(begin)
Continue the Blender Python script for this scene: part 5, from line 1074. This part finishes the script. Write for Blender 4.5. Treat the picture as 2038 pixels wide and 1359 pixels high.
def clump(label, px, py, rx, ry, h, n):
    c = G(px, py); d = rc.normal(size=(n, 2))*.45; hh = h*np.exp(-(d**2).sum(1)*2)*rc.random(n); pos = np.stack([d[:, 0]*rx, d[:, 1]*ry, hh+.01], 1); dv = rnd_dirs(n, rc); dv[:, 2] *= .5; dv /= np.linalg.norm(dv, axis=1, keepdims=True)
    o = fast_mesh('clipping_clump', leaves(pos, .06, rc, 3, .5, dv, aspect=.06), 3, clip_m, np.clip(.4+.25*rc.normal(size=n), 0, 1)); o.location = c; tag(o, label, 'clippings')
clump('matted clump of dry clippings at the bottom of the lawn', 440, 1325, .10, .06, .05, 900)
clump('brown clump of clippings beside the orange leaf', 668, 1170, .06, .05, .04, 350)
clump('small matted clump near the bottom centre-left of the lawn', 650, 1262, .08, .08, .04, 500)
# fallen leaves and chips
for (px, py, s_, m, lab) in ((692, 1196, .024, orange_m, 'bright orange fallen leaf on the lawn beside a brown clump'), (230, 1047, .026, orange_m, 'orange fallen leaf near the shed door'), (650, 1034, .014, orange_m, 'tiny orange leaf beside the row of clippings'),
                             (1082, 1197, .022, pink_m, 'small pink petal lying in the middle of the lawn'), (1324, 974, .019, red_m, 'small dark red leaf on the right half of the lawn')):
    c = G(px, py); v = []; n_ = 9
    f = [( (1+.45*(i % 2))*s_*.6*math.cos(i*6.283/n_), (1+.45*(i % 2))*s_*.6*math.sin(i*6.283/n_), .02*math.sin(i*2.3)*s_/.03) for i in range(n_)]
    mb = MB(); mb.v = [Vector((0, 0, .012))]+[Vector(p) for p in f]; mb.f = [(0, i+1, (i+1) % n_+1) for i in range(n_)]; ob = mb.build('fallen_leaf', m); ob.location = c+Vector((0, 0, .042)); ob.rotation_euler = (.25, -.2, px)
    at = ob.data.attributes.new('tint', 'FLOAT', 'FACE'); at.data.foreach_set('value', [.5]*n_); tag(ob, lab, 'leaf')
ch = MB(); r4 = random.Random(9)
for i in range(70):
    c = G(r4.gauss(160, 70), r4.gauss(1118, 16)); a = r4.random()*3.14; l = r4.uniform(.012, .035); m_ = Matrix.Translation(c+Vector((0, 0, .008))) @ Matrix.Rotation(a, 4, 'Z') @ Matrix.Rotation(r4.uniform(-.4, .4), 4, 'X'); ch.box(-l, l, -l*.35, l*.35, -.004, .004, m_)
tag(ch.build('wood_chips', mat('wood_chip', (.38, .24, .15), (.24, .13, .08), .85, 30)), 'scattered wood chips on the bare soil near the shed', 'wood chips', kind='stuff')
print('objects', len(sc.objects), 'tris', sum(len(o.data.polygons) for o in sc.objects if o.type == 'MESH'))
(end)
Set down the listing above in full, please, exactly as it appears.

Continue the Blender Python script for this scene: part 5, from line 1074. This part finishes the script. Write for Blender 4.5. Treat the picture as 2038 pixels wide and 1359 pixels high.
def clump(label, px, py, rx, ry, h, n):
    c = G(px, py); d = rc.normal(size=(n, 2))*.45; hh = h*np.exp(-(d**2).sum(1)*2)*rc.random(n); pos = np.stack([d[:, 0]*rx, d[:, 1]*ry, hh+.01], 1); dv = rnd_dirs(n, rc); dv[:, 2] *= .5; dv /= np.linalg.norm(dv, axis=1, keepdims=True)
    o = fast_mesh('clipping_clump', leaves(pos, .06, rc, 3, .5, dv, aspect=.06), 3, clip_m, np.clip(.4+.25*rc.normal(size=n), 0, 1)); o.location = c; tag(o, label, 'clippings')
clump('matted clump of dry clippings at the bottom of the lawn', 440, 1325, .10, .06, .05, 900)
clump('brown clump of clippings beside the orange leaf', 668, 1170, .06, .05, .04, 350)
clump('small matted clump near the bottom centre-left of the lawn', 650, 1262, .08, .08, .04, 500)
# fallen leaves and chips
for (px, py, s_, m, lab) in ((692, 1196, .024, orange_m, 'bright orange fallen leaf on the lawn beside a brown clump'), (230, 1047, .026, orange_m, 'orange fallen leaf near the shed door'), (650, 1034, .014, orange_m, 'tiny orange leaf beside the row of clippings'),
                             (1082, 1197, .022, pink_m, 'small pink petal lying in the middle of the lawn'), (1324, 974, .019, red_m, 'small dark red leaf on the right half of the lawn')):
    c = G(px, py); v = []; n_ = 9
    f = [( (1+.45*(i % 2))*s_*.6*math.cos(i*6.283/n_), (1+.45*(i % 2))*s_*.6*math.sin(i*6.283/n_), .02*math.sin(i*2.3)*s_/.03) for i in range(n_)]
    mb = MB(); mb.v = [Vector((0, 0, .012))]+[Vector(p) for p in f]; mb.f = [(0, i+1, (i+1) % n_+1) for i in range(n_)]; ob = mb.build('fallen_leaf', m); ob.location = c+Vector((0, 0, .042)); ob.rotation_euler = (.25, -.2, px)
    at = ob.data.attributes.new('tint', 'FLOAT', 'FACE'); at.data.foreach_set('value', [.5]*n_); tag(ob, lab, 'leaf')
ch = MB(); r4 = random.Random(9)
for i in range(70):
    c = G(r4.gauss(160, 70), r4.gauss(1118, 16)); a = r4.random()*3.14; l = r4.uniform(.012, .035); m_ = Matrix.Translation(c+Vector((0, 0, .008))) @ Matrix.Rotation(a, 4, 'Z') @ Matrix.Rotation(r4.uniform(-.4, .4), 4, 'X'); ch.box(-l, l, -l*.35, l*.35, -.004, .004, m_)
tag(ch.build('wood_chips', mat('wood_chip', (.38, .24, .15), (.24, .13, .08), .85, 30)), 'scattered wood chips on the bare soil near the shed', 'wood chips', kind='stuff')
print('objects', len(sc.objects), 'tris', sum(len(o.data.polygons) for o in sc.objects if o.type == 'MESH'))